Imagine a vessel captain pulling into port with a cargo hold full of fish. The captain reports the vessel’s identity to the authorities, and his or her entire fishing voyage can be instantly viewed on a screen. The location in which the fish was caught can be verified right there at the dock. The fish can then be labeled and tracked throughout the supply chain all the way to the consumer. That level of transparency was unimaginable just a few years ago. That’s because step one in documenting the location and conditions under which seafood is harvested relies primarily on self-reporting by vessel captains. Despite all efforts to ensure integrity and legality of seafood from port to plate, the invisible nature of fishing on the ocean left a traceability gap at the head of the supply chain. Our new partnership with Trace Register will make it possible to close that gap and provide electronic traceability not just from port to plate, but from ocean to port as well.

Trace Register is a web-based tracking system that allows producers, buyers, marketers and regulators to share information about seafood products at every step in the supply chain. Under the new partnership, Trace Register customers will be able to link Global Fishing Watch data directly to their product to help validate reports of where their seafood was caught.

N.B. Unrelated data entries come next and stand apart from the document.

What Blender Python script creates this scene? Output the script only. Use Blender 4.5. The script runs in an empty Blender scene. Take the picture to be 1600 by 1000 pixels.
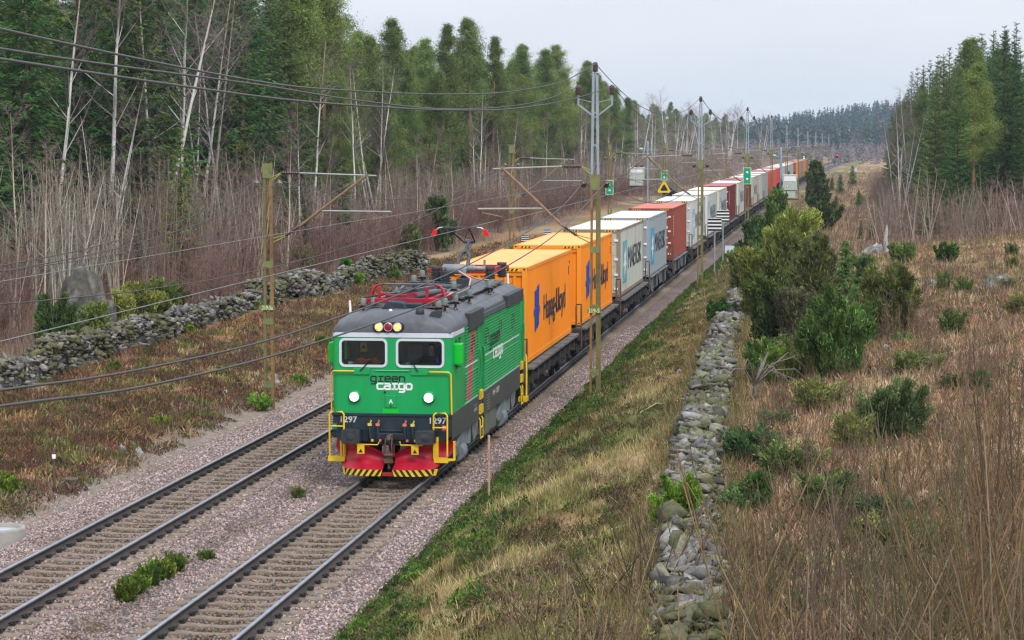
import bpy, bmesh, math, random
import numpy as np
from mathutils import Vector, Matrix, Quaternion

scene = bpy.context.scene
COL = scene.collection
R = math.radians

# ------------------------------------------------------------------ camera
F_PX, PITCH, CAM_H = 3728.309, 0.0748911, 7.93166
cam_data = bpy.data.cameras.new("camera")
cam_data.sensor_width = 36.0
cam_data.lens = F_PX / 1600.0 * 36.0
cam_data.clip_start = 0.5
cam_data.clip_end = 9000.0
cam = bpy.data.objects.new("camera", cam_data)
COL.objects.link(cam)
cam.location = (0, 0, CAM_H)
cam.rotation_euler = (math.pi / 2 - PITCH, 0, 0)
scene.camera = cam

# ------------------------------------------------------------------ world: overcast sky over a Nishita base
SUN_EL, SUN_AZ = 46.0, 158.0      # azimuth clockwise from +Y: soft light from behind and right of the camera
world = bpy.data.worlds.new("World")
scene.world = world
world.use_nodes = True
wn = world.node_tree
wn.nodes.clear()
w_out = wn.nodes.new("ShaderNodeOutputWorld")
w_bg = wn.nodes.new("ShaderNodeBackground")
w_bg.inputs["Strength"].default_value = 0.12
sky = wn.nodes.new("ShaderNodeTexSky")
sky.sky_type = 'NISHITA'
sky.sun_disc = False
sky.sun_elevation = R(SUN_EL)
sky.sun_rotation = R(SUN_AZ)
tc = wn.nodes.new("ShaderNodeTexCoord")
mp = wn.nodes.new("ShaderNodeMapping")
mp.inputs["Scale"].default_value = (2.2, 2.2, 9.0)
ns = wn.nodes.new("ShaderNodeTexNoise")
ns.inputs["Scale"].default_value = 1.6
ns.inputs["Detail"].default_value = 5.0
ns.inputs["Roughness"].default_value = 0.5
rp = wn.nodes.new("ShaderNodeValToRGB")
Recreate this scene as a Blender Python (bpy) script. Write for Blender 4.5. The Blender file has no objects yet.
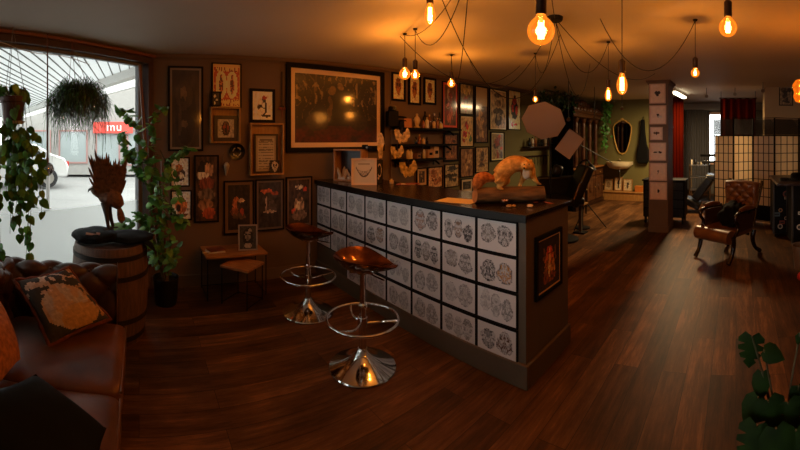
import bpy, bmesh, math, random
from math import sin, cos, pi, tan, atan2, sqrt, radians as R
from mathutils import Vector as V, Matrix, noise

S = bpy.context.scene
COL = S.collection
EYE = 1.55
FOC, CX, CY = 380.0, 736.0, 140.0      # the photograph is a cylindrical sweep: pixels per radian, column of the +Y axis, horizon row

# ---------------------------------------------------------------- camera
cd = bpy.data.cameras.new('camera')
cam = bpy.data.objects.new('camera', cd)
COL.objects.link(cam)
S.camera = cam
cam.location = (0, 0, EYE)
cam.rotation_euler = (pi / 2, 0, (CX - 400) / FOC)
cd.type = 'PANO'
cd.panorama_type = 'CENTRAL_CYLINDRICAL'
cd.central_cylindrical_range_u_min = -400 / FOC
cd.central_cylindrical_range_u_max = 400 / FOC
cd.central_cylindrical_range_v_min = -(450 - CY) / FOC
cd.central_cylindrical_range_v_max = CY / FOC
cd.central_cylindrical_radius = 1.0
cd.clip_start = .02

# ---------------------------------------------------------------- world, exposure
w = bpy.data.worlds.new('overcast_sky')
S.world = w
w.use_nodes = True
bg = w.node_tree.nodes['Background']
bg.inputs[0].default_value = (.93, .98, .96, 1)
bg.inputs[1].default_value = 4.4
S.view_settings.view_transform = 'Standard'
S.view_settings.look = 'None'
S.view_settings.exposure = 0
S.view_settings.gamma = 1
S.cycles.use_denoising = True
S.cycles.max_bounces = 8
S.cycles.transparent_max_bounces = 24
S.cycles.sample_clamp_indirect = 4
S.cycles.caustics_reflective = False
S.cycles.caustics_refractive = False
BULB_COL = (1.0, .46, .10)
BULB_W = 15.0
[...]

We’ve always felt that one of the best uses for Global Fishing Watch is helping the good guys prove they’re doing the right thing. Being able to demonstrate where they’ve been fishing the moment they arrive in port can elevate a fisher’s brand-name and increase the market for his or her product. “Harvesters will be able to use Global Fishing Watch data to provide assurances they operate in a legal and responsible manner,” Trace Register CEO Phil Werdal said in a press release. “Seafood processors, distributors, retailers, foodservice providers, and ultimately the consumer, can verify their seafood was legally and responsibly produced.”

Carrie Brownstein, global seafood quality standards coordinator at Whole Foods Market, said traceability is critical to the retailer’s commitment to providing quality products to their customers. “This tool demonstrates that we’re on the brink of a technological revolution that will bring fishing activity out of the dark and create heightened visibility, benefitting the industry, the consumer and our oceans,” she said.